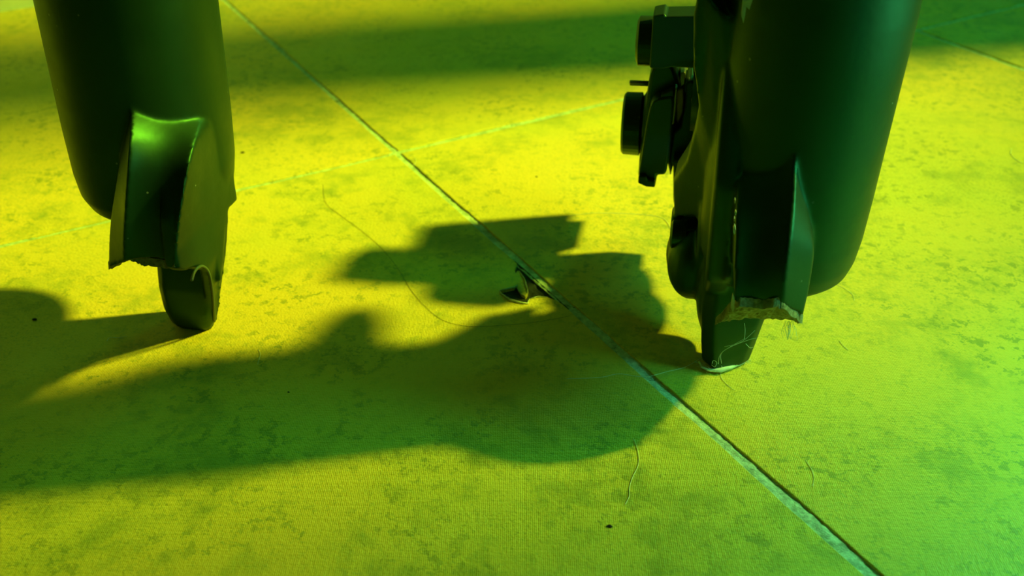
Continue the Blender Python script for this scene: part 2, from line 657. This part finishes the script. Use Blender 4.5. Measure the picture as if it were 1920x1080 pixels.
def fracture(parent, front, back, seed, under=.25, n=46):
    """jagged broken section: strip between a front break line and a back line (world points)"""
    def res(pts, t):
        t *= len(pts) - 1
        i = min(int(t), len(pts) - 2)
        return pts[i].lerp(pts[i + 1], t - i)
    bm = bmesh.new()
    m = 12
    top, bot = [], []
    for a in range(n + 1):
        t = a / n
        pf, pb = res(front, t), res(back, t)
        row, rb = [], []
        for b in range(m + 1):
            s = b / m
            p = pf.lerp(pb, s)
            e = .75 + .25 * math.sin(math.pi * s)
            d = noise.noise(Vector((t * 9 + seed, s * 4, seed))) * .9 + noise.noise(Vector((t * 34, s * 14, seed + 3))) * .42
            p = p + mm(0, 0, -abs(d) * e - .25)
            row.append(bm.verts.new(p))
            rb.append(bm.verts.new(p + mm(0, .4 * (1 - s), 1.6)))
        bot.append(row)
        top.append(rb)
    for R_, fl_ in ((bot, 0), (top, 1)):
        for r0, r1 in zip(R_, R_[1:]):
            for b in range(m):
                bm.faces.new((r0[b], r0[b + 1], r1[b + 1], r1[b]))
    for a in range(n):
        for b in (0, m):
            bm.faces.new((bot[a][b], bot[a + 1][b], top[a + 1][b], top[a][b]))
    for b in range(m):
        for a in (0, n):
            bm.faces.new((bot[a][b], bot[a][b + 1], top[a][b + 1], top[a][b]))
    return link('fracture_face', bm, M_FRACT, parent, False)


fo = fracture(leg_l,
              [at(203, 503, -13.6), at(218, 494, -16.5), at(234, 482, -19.0), at(250, 487, -17.6), at(268, 494, -17.4), at(300, 497, -18.0), at(327, 499, -19.8)],
              [mm(-65, -4, 20.5), mm(-62, -3, 20.5), mm(-58, -3, 20.8), mm(-55, -3, 21), mm(-51, -4, 21.5), mm(-48, -6, 22)], 1.3)
fo['label'] = 'rough olive broken metal under the left leg'

# ridge in a lighter paint colour round the axle seat on the left tine
bm = bmesh.new()
strand(bm, [atx(u, v, X) for u, v, X in ((359, 527, -46.1), (364, 511, -46.1), (371, 502, -46.1), (380, 499, -46.1), (389, 507, -46.2), (395, 525, -46.6),
                                         (399, 553, -47.9), (401, 580, -49.4), (402, 604, -51.2))], .0003, M_RIM)
link('axle_seat_edge', bm, M_RIM, leg_l, True)['label'] = 'pale rim of the axle seat'

# ---- right leg
bm = bmesh.new()
prof = [(19.3, 3.0), (19.6, 7.6), (20.6, 11.0), (22.6, 13.4), (25.5, 14.3), (30, 14.8), (38, 15.1), (48, 15.3), (72, 15.8), (150, 16.2), (262, 16.4)]
rx = lambda z: 62.5 + min(z - 22, 60) * .045
loft(bm, [ring(rx(z), 6, z, r) for z, r in prof])
rv = [  # v, inner ridge u, outer ridge u, outer back u, Y inner, Y outer, Y back, depth
    (215, 1398, 1492, 1500, 3.0, -5.0, -4, .0),
    (270, 1392, 1492, 1500, -1.0, -8.6, -7, .1),
    (310, 1387, 1492, 1502, -4.5, -10.4, -8.5, .3),
    (350, 1383, 1491, 1508, -8.6, -12.4, -9.4, .5),
    (400, 1380, 1487, 1519, -13.0, -15.0, -11.5, .8),
    (450, 1378, 1481, 1527, -16.2, -17.4, -13.5, 1.0),
    (510, 1377, 1473, 1519, -18.8, -19.4, -15.0, 1.0),
    (545, 1377, 1469, 1512, -19.8, -19.9, -16.0, .9),
    (570, 1378, 1466, 1506, -20.0, -20.0, -16.5, .9),
]
rows = []
for v, ui, uo, ub, Yi, Yo, Yb, dep in rv:
    ir = at(ui, v, Yi)
    orr = at(uo, v, Yo)
    ob = at(ub, v + 22, Yb)
    ob2 = mm(ob.x * 1000 - .3, 8, ob.z * 1000)
    ib = mm(ir.x * 1000 - 1.0, 8, ir.z * 1000)
    rows.append((ob2, ob, orr, dep, ir, ib))
loft(bm, rib_rings(rows))
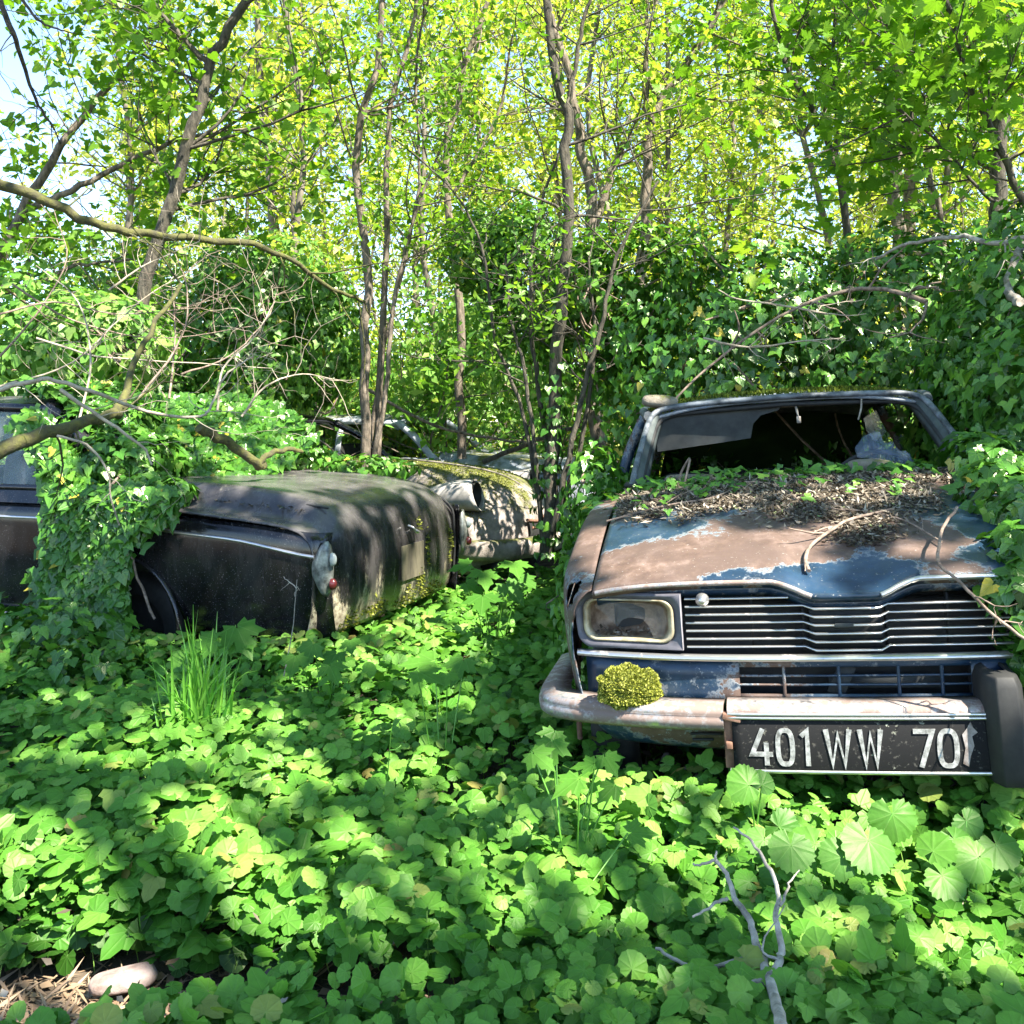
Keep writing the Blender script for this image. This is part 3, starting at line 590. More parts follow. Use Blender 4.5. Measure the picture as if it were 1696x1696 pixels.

* [WORK TO COMPLETE]:
From the listing above, collect each line in which the string "This" appears.

* [FINISHED ANSWER]:
Continue the Blender Python script for this scene: part 2, from line 657. This part finishes the script. Use Blender 4.5. Measure the picture as if it were 1920x1080 pixels.
Keep writing the Blender script for this image. This is part 3, starting at line 590. More parts follow. Use Blender 4.5. Measure the picture as if it were 1696x1696 pixels.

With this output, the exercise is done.